偉大な父の元で…
1946年3月9日、ピエール・ブルドンは、香水業界で働く父と母の元、パリで生まれました。
ピエールの父ルネ・ブルドン(René Bourdon)は、フレデリック・マルの祖父のセルジュ・エフトレー・ルイシュの部下で、1960年代、70年代にパルファン・クリスチャン・ディオールの香水開発部門のディレクターでありました。そのため、同じくディオールで働いていたマルの母親とは同僚であったので、ピエールもマルもお互いの存在を知っていました(が、実は会ったことがなかった)。また、ルネは、エドモン・ルドニツカと共著で、『L’Intimité du Parfum(香水とのふれあい)』(日本語訳はない)を執筆した人物でもあります。
また、セルジュ・ルタンスが1968年にディオールでメイクアップに革命を起こす際、それまで人生で色を扱ったことのなかったルタンスを励まし、機会を与えたのもルネでありました。
伝説の調香師の唯一の弟子
ピエールは、最初、香水業界で働くつもりはなく、パリ政治学院シアンスポー(クリスチャン・ディオールも学んだ超有名な学校)で政治学を学び、作家になるつもりでいました。
転機は、25歳のとき、父と仕事をしていたエドモン・ルドニツカに会ったときのことです。偉大なルドニツカから、「香水は芸術である」ということを教えられたピエールは調香師になることを決意します。1971年にルール社に入り、ルドニツカとジャン・カールの元で、フランソワーズ・キャロンやエドゥアール・フレシェと並び勉強を始めます。そして、ルドニツカは彼の師匠となり、ピエールはルドニツカの唯一の弟子になります。

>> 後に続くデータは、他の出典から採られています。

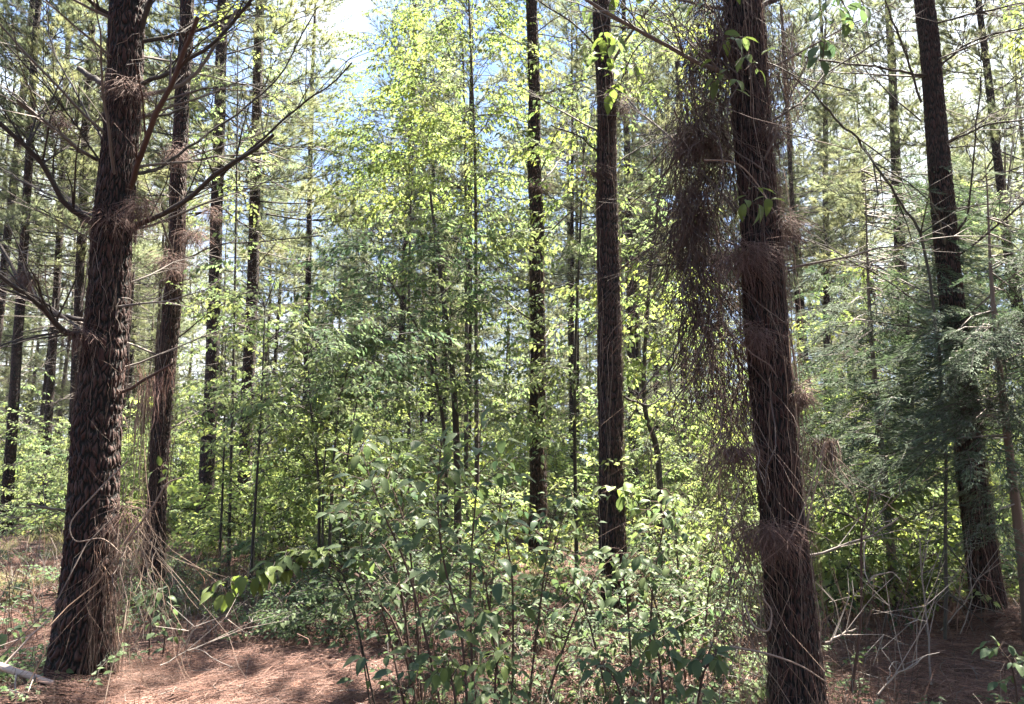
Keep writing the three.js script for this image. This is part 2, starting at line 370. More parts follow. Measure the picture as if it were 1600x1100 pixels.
// a limb traced through points of the photograph: [px, py, depth], thick at the start, with twigs of its own
function limb(parent, list, r0, r1, seed, col = C.wood, twigs = 6, name = 'branch') {
  const r = rng(seed), key = list.map((q) => at(...q)), curve = new THREE.CatmullRomCurve3(key), n = Math.max(8, Math.round(curve.getLength() / 0.12)), pts = curve.getPoints(n);
  r0 *= 0.7; r1 *= 0.85; const off = V(0, 0, 0); pts.forEach((p, k) => { if (k) { off.multiplyScalar(0.8).add(V(r() - 0.5, r() - 0.5, r() - 0.5).multiplyScalar(0.024)); p.add(off); } });
  const m = new Maker(parent.position); m.tube(pts, pts.map((_, k) => lerp(r0, r1, Math.pow(k / n, 0.8)) * (0.93 + 0.14 * r())), 8, tint(col, r, 0.15));
  const b = m.build(name, M.twig, parent);
  if (twigs) {
    const w = new Maker(parent.position);
    for (let k = 0; k < twigs * 2; k++) {
      const i = 2 + Math.floor(r() * (n - 3)), a = pts[i], T = pts[i + 1].clone().sub(a).normalize(), d = T.multiplyScalar(0.8).add(V((r() - 0.5) * 1.5, (r() - 0.3) * 1.4, (r() - 0.5) * 1.5)).normalize(), L = 0.25 + 0.6 * r();
      const e = a.clone().addScaledVector(d, L).add(V(0, -0.1 * L, 0)), h = a.clone().lerp(e, 0.5).add(V((r() - 0.5) * 0.1, 0.04, (r() - 0.5) * 0.1));
      w.strand([a, h, e], Math.max(0.0035, r1 * 0.6), tint(col, r, 0.2), 0.35);
      for (let j = 0; j < 2; j++) if (r() < 0.7) w.strand([h, h.clone().add(V((r() - 0.5) * 0.5, (r() - 0.4) * 0.4, (r() - 0.5) * 0.5))], 0.003, tint(col, r, 0.2), 0.4);
    }
    w.build('twig', M.twig, b, 'stuff'); b.children[0].position.set(0, 0, 0);
  }
  return b;
}
const trees = {};
function pine(key, list, d, height, o) {
  const pts = trunkLine(list.map(([a, b, w]) => [a, b, w * (o.near ? 0.88 : 0.95)]), d, height), base = V(pts[0].p.x, groundY(pts[0].p.x, -d), -d);
  const t = thing('pine_tree', base, o.label, 'tree', o.group); t.userData.label = o.label;
  trunkMesh(pts, t, o.near, o.seed);
  crown(t, pts, o.crown ?? height * 0.33, height, Math.round((o.boughs ?? 108) * 1.4), o.seed * 13 + 1, o.spread ?? 2.4);
  if (o.dead) deadLimbs(t, pts, o.deadFrom ?? 1.5, (o.crown ?? height * 0.5) + 2, o.dead, o.seed * 7 + 3, o.deadScale ?? 1);
  trees[key] = { thing: t, pts, d };
  return t;
}
const P1 = pine('left', [[126, 1075, 104], [133, 950, 92], [152, 700, 84], [172, 450, 70], [192, 200, 60], [203, 0, 60]], 5.5, 19, { near: 5.6, seed: 1, boughs: 44, crown: 9, label: 'thick rough barked pine nearest on the left with long bare branches' });
const P10 = pine('vined', [[1246, 1120, 96], [1238, 1000, 90], [1222, 800, 78], [1198, 500, 74], [1172, 200, 66], [1158, 0, 66]], 4.9, 19, { near: 5.1, seed: 2, boughs: 44, crown: 9, label: 'dark pine right of centre sheathed in hanging dead vines' });
const P9 = pine('middle', [[962, 960, 52], [958, 860, 49], [954, 700, 46], [949, 400, 40], [945, 150, 33], [940, 0, 31]], 8, 19, { near: 7.4, seed: 3, boughs: 44, crown: 10, dead: 9, deadFrom: 4.2, label: 'straight dark pine between the slim centre pine and the vine covered pine' });
const P8 = pine('slim', [[842, 830, 33], [840, 600, 28], [837, 300, 25], [831, 0, 20]], 12, 20, { near: 9.5, seed: 4, boughs: 44, crown: 11, dead: 12, deadFrom: 3, label: 'slim straight pine just right of the picture centre' });
const P11 = pine('right', [[1545, 975, 56], [1532, 850, 50], [1513, 700, 46], [1490, 500, 42], [1470, 300, 39], [1455, 100, 34], [1445, 0, 32]], 7.6, 19, { near: 7, seed: 5, boughs: 44, crown: 10, label: 'leaning pine at the right with cedar sprays across its trunk' });
pine('second', [[240, 905, 36], [256, 600, 33], [274, 400, 30], [281, 250, 27], [292, 0, 24]], 10, 19, { near: 8, seed: 6, boughs: 44, crown: 10, dead: 10, deadFrom: 2, label: 'pine just right of the thick left pine hung with brown needle clumps' });
pine('third', [[320, 790, 27], [330, 600, 24], [337, 400, 21], [348, 0, 18]], 15, 20, { seed: 7, dead: 18, deadScale: 1.2, label: 'dark pine trunk second to the right of the thick left pine' });
pine('fourth', [[385, 690, 22], [390, 560, 21], [396, 400, 19], [404, 60, 16]], 17, 21, { seed: 8, dead: 18, deadScale: 1.2, label: 'grey pine trunk third to the right of the thick left pine' });
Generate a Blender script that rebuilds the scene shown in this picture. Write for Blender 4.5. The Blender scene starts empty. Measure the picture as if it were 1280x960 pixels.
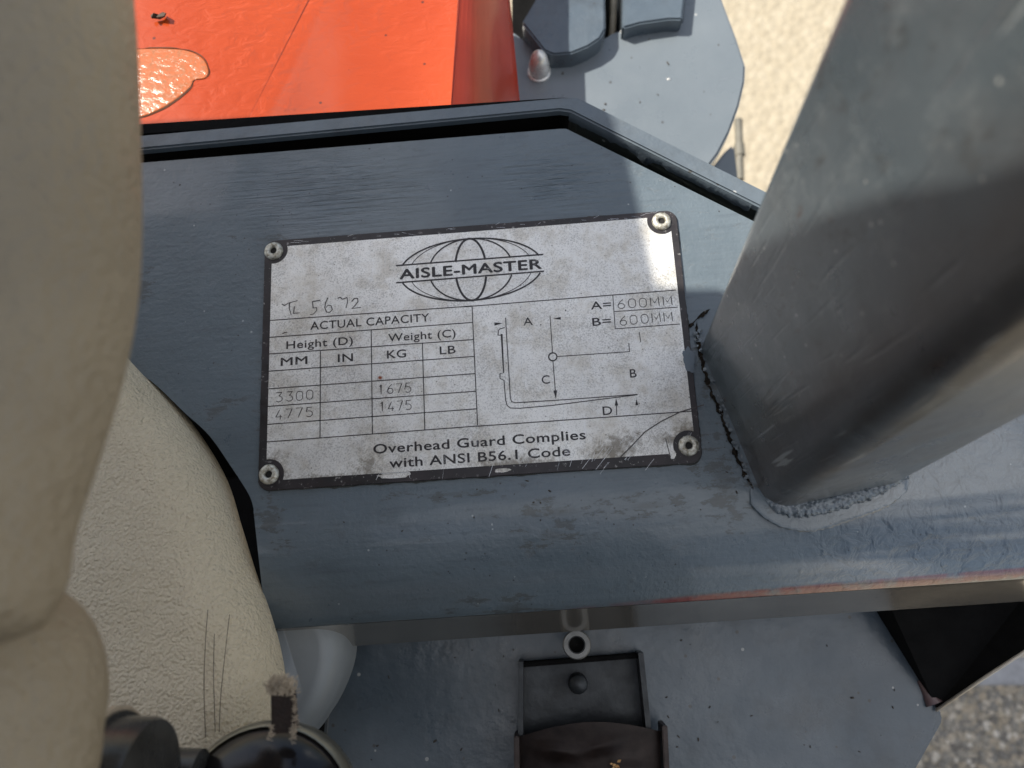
import bpy, bmesh, math, random
from mathutils import Vector, Matrix, noise
random.seed(7)
R_=math.radians
# ------------------------------------------------------------------ camera
RM=Matrix(((0.99905372,0.01108564,0.04205677),(0.0,0.96697222,-0.25488179),(-0.04349326,0.2546406,0.96605719)))
CAM=Vector((0,0,.275)); FP=960.0
sc=bpy.context.scene; C=sc.collection
cd=bpy.data.cameras.new('camera'); cam=bpy.data.objects.new('camera',cd); C.objects.link(cam)
cam.matrix_world=Matrix.Translation(CAM)@RM.to_4x4()
cd.sensor_width=36; cd.lens=27; cd.clip_start=.01; cd.clip_end=500
cd.dof.use_dof=True; cd.dof.focus_distance=.288; cd.dof.aperture_fstop=10.5
sc.camera=cam
sc.render.resolution_x=1024; sc.render.resolution_y=768
SUN_EL=50; SUN_AZ=154                      # azimuth counted from +X towards +Y
L=Vector((math.cos(R_(SUN_EL))*math.cos(R_(SUN_AZ)),math.cos(R_(SUN_EL))*math.sin(R_(SUN_AZ)),math.sin(R_(SUN_EL))))
w=bpy.data.worlds.new('World'); sc.world=w; w.use_nodes=True
nt=w.node_tree; bg=nt.nodes['Background']
sky=nt.nodes.new('ShaderNodeTexSky'); sky.sky_type='NISHITA'; sky.sun_disc=False
sky.sun_elevation=R_(SUN_EL); sky.sun_rotation=R_(90-SUN_AZ); sky.dust_density=2.0; sky.air_density=1.0
# fair-weather clouds over the sky texture, plus a bank added to brighten the deck
tc=nt.nodes.new('ShaderNodeTexCoord'); cn=nt.nodes.new('ShaderNodeTexNoise'); cn.inputs['Scale'].default_value=2.3; cn.inputs['Detail'].default_value=6
cr=nt.nodes.new('ShaderNodeValToRGB'); cr.color_ramp.elements[0].position=.53; cr.color_ramp.elements[1].position=.64
cr.color_ramp.elements[0].color=(0,0,0,1); cr.color_ramp.elements[1].color=(.85,.85,.85,1)
mx=nt.nodes.new('ShaderNodeMix'); mx.data_type='RGBA'; mx.inputs[7].default_value=(12,12,12,1)
nt.links.new(tc.outputs['Generated'],cn.inputs['Vector']); dp_=nt.nodes.new('ShaderNodeVectorMath'); dp_.operation='DOT_PRODUCT'; dp_.inputs[1].default_value=(.55,-.1,.83); nt.links.new(tc.outputs['Generated'],dp_.inputs[0])
bi=nt.nodes.new('ShaderNodeMapRange'); bi.inputs[1].default_value=.75; bi.inputs[2].default_value=1.; bi.inputs[3].default_value=0; bi.inputs[4].default_value=.2; nt.links.new(dp_.outputs['Value'],bi.inputs[0])
ad=nt.nodes.new('ShaderNodeMath'); nt.links.new(cn.outputs['Fac'],ad.inputs[0]); nt.links.new(bi.outputs[0],ad.inputs[1]); nt.links.new(ad.outputs[0],cr.inputs[0]); nt.links.new(cr.outputs[0],mx.inputs[0])
nt.links.new(sky.outputs[0],mx.inputs[6]); nt.links.new(mx.outputs[2],bg.inputs[0]); bg.inputs[1].default_value=.092
sd=bpy.data.lights.new('sun','SUN'); sd.energy=5.0; sd.angle=R_(.53); sd.color=(1,.95,.86)
so=bpy.data.objects.new('sun',sd); C.objects.link(so); so.rotation_euler=L.to_track_quat('Z','Y').to_euler()
sc.view_settings.view_transform='Standard'; sc.view_settings.look='None'; sc.view_settings.exposure=0.5; sc.view_settings.gamma=1
# ------------------------------------------------------------------ helpers
def ray(px,py): return (RM@Vector((px-640,-(py-480),-FP))).normalized()
def P(px,py,z=0.0):
    d=ray(px,py); return CAM+d*((z-CAM.z)/d.z)
GZ=-.85
ORG={}
def link(name,me,mat=None,parent=None,**kw):
    o=bpy.data.objects.new(name,me); C.objects.link(o)
    if mat: me.materials.append(mat)
    if parent:
        o.parent=parent; w0=ORG.get(parent.name,Vector((0,0,0))); o.location=-w0
    ORG[o.name]=Vector((0,0,0))
    for k,v in kw.items(): o[k]=v
    return o
def bmo(name,bm,mat,parent=None,smooth=False,**kw):
    bmesh.ops.recalc_face_normals(bm,faces=bm.faces)
    me=bpy.data.meshes.new(name); bm.to_mesh(me); bm.free()
    if smooth:
        for p in me.polygons: p.use_smooth=True
        if smooth!=True: me.set_sharp_from_angle(angle=R_(smooth))
    return link(name,me,mat,parent,**kw)
def thing(name,label,cat,loc=(0,0,0),group=None):
    o=bpy.data.objects.new(name,None); C.objects.link(o); o.location=loc; ORG[o.name]=Vector(loc)
    o.empty_display_size=.05
    o['label']=label; o['category']=cat
    if group: o['group']=group
    return o
def prism(bm,top,depth,bottom=None):
    """solid from a list of top points and a depth (or bottom points)"""
    a=[bm.verts.new(p) for p in top]
    b=[bm.verts.new(p) for p in (bottom or [Vector(p)-Vector((0,0,depth)) for p in top])]
    bm.faces.new(a); bm.faces.new(b[::-1]); n=len(a)
    for i in range(n): bm.faces.new((a[i],b[i],b[(i+1)%n],a[(i+1)%n]))
    return a,b
def bevel(bm,w,seg=2,ang=30):
    bmesh.ops.recalc_face_normals(bm,faces=bm.faces)
    e=[x for x in bm.edges if len(x.link_faces)==2 and x.calc_face_angle(0)>R_(ang)]
    bmesh.ops.bevel(bm,geom=e,offset=w,segments=seg,affect='EDGES',clamp_overlap=True)
def crom(pts,n=8,closed=True):
    pts=[Vector(p) for p in pts]; out=[]; N=len(pts)
    for i in range(N if closed else N-1):
        g=(lambda k:pts[k%N]) if closed else (lambda k:pts[max(0,min(N-1,k))])
        p0,p1,p2,p3=g(i-1),g(i),g(i+1),g(i+2)
        for k in range(n):
            t=k/n; out.append(.5*((2*p1)+(p2-p0)*t+(2*p0-5*p1+4*p2-p3)*t*t+(3*p1-p0-3*p2+p3)*t*t*t))
    if not closed: out.append(pts[-1])
    return out
def pillow(bm,outline,ztop,zbot,r,seg=8,crown=0.0,rz=None):
    """rounded cushion: outline (xy) swept up and rolled inwards with radius r"""
    rz=rz or r
    o=[Vector((p.x,p.y)) for p in outline]; n=len(o)
    area=sum(o[i].x*o[(i+1)%n].y-o[(i+1)%n].x*o[i].y for i in range(n))
    s=1 if area>0 else -1; nm=[]
    for i in range(n):
        t=(o[(i+2)%n]-o[(i-2)%n]).normalized(); nm.append(Vector((-t.y,t.x))*s)
    rings=[]; zm=ztop-rz
    for k in range(-seg,seg+1):
        a=k/seg*math.pi/2; q=r*(1-math.cos(a)); z=zm+(rz if k>0 else zm-zbot)*math.sin(a)
        rings.append([bm.verts.new((o[i].x+nm[i].x*q,o[i].y+nm[i].y*q,z)) for i in range(n)])
    for A,B in zip(rings,rings[1:]):
        for i in range(n): bm.faces.new((A[i],A[(i+1)%n],B[(i+1)%n],B[i]))
    f=bm.faces.new(rings[-1]); bmesh.ops.triangulate(bm,faces=[f])
def lathe(bm,prof,mat4,n=32,cap=True):
    rings=[]
    for (r,z) in prof: rings.append([bm.verts.new(mat4@Vector((r*math.cos(2*math.pi*i/n),r*math.sin(2*math.pi*i/n),z))) for i in range(n)])
    for A,B in zip(rings,rings[1:]):
        for i in range(n): bm.faces.new((A[i],A[(i+1)%n],B[(i+1)%n],B[i]))
    if cap: bm.faces.new(rings[0]); bm.faces.new(rings[-1])
def axis(p,d): return Matrix.Translation(p)@Vector(d).to_track_quat('Z','Y').to_matrix().to_4x4()
def tube(bm,pts,rad,n=10):
    pts=[Vector(p) for p in pts]; rings=[]
    for i,p in enumerate(pts):
        t=(pts[min(i+1,len(pts)-1)]-pts[max(i-1,0)]).normalized(); q=t.to_track_quat('Z','Y')
        rr=rad(i/(len(pts)-1)) if callable(rad) else rad
        rings.append([bm.verts.new(p+q@Vector((rr*math.cos(2*math.pi*k/n),rr*math.sin(2*math.pi*k/n),0))) for k in range(n)])
    for A,B in zip(rings,rings[1:]):
        for i in range(n): bm.faces.new((A[i],A[(i+1)%n],B[(i+1)%n],B[i]))
    bm.faces.new(rings[0]); bm.faces.new(rings[-1][::-1])
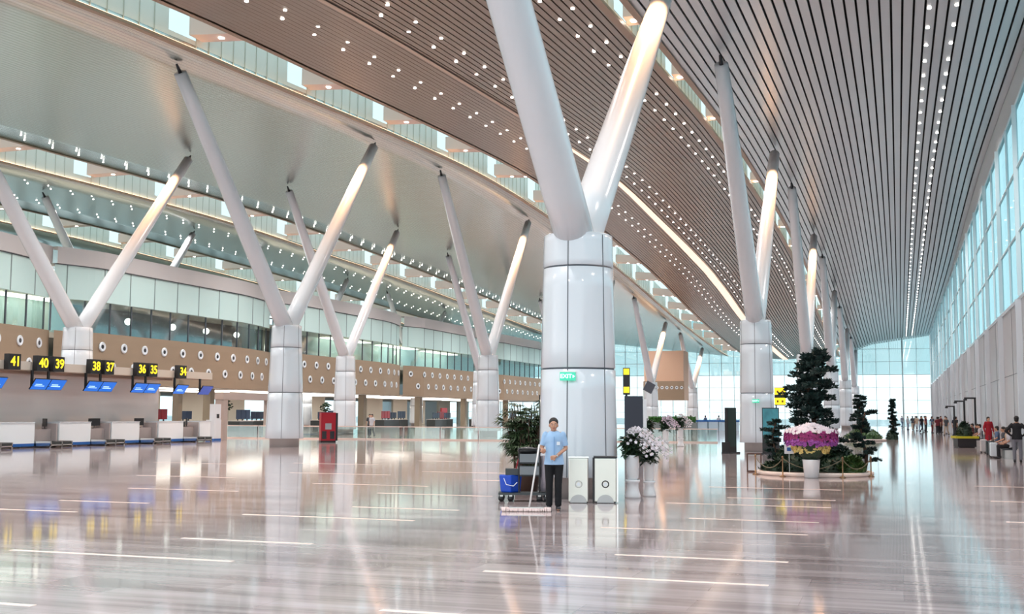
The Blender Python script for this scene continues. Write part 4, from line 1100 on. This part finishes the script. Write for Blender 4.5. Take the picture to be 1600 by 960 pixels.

毎週水曜には自転車で、毎週日曜日は走ってルドニツカのところに行き、私の作ったものを手直ししてもらっていました。
ピエール・ブルドン
ルール社で5年間勉強したのち、ピエールは、パリに戻って、トイレタリー製品(シャンプー、デオドラント、石鹸、ボディローションなど)を作る経験を積みます。
名作の調香
11年間ルール社にいた後、1982年からタカサゴヨーロッパの共同創始者兼主任調香師として9年間勤めます(同僚はミシェル・アルメラック!)。ちょうどこのときに、代表作であるダビドフのクールウォーター(1988)を調香しています。
1990年代初頭(恐らく1991-1993)はクエスト社で働いており、1992年にはクリストファー・シェルドレイク(現在、セルジュ・ルタンスで香水を作っており、シャネルの研究所の所長)と共にフェミニテ ドゥ ボワ(Shiseido、2000年以降はセルジュ・ルタンス)を生み出します。当時、モーリス・ルーセルもクエスト社にいました。
また、1992年、クエスト社でオリヴィエ・クレスプが史上初のグルマンと呼ばれるティエリー・ミュグレーのエンジェルをローンチの際のメンターでありました。
1993年、ピエールは、91年の設立時から関わっていたフレグランス・リソース社(現在はIFFが買収)のパリオフィスのCEOになります。ここではディオールのドルチェ・ヴィータ(1994)を調香しました。また、Perfume idという会社で、ラグジュアリーホテルや飛行機などそれぞれにカスタマイズした香水やフレグランスラインを作っています。例えば、Authentic Hotels(世界各国にホテルを持ち、日本には加賀と霧島にある一泊10万を超えるようなホテル)の香りもピエールが作りました 。
1996年、マークバーリーフォーメンでフレデリック・マルとコラボをし、2人は初めての出会いを果たします。
ピエールとマルは育った環境や学んだ環境が似ていたため、同じようなものが好きであり、家族のように感じていました。そして、マルは彼に大きな信頼を寄せていたため、自身のブランドを設立したいというアイデアを最初に話したのは、ピエールであり、最初の香水を作ったのも彼でありました。
2007年に引退を宣言し、引退前にジュリアン・ラスケット(Julien Rasquinet、IFFに所属)とジュリー・マッセ(Julie Masse)を弟子にとり、調香の指導をしていました。
2015年、再び香水業界へと戻ったピエールは、自身の名を冠したブランド、ピエールブルドンで5つの香水を出します。
ちなみに…
・キリアンが2011年にルーヴルノワールのコレクションが完結した際、インタビューで「もし男性の調香師と働けるとしたら、誰と働きたいか?」と聞かれた際、「ピエール・ブルドン」と答えています。2020年に発売されたエンジェルズシェアを調香したのは、ピエールの弟子であるブノワ・ラプーザ(Benoist Lapouza)です。
・フランソワ・キャロンは元嫁です。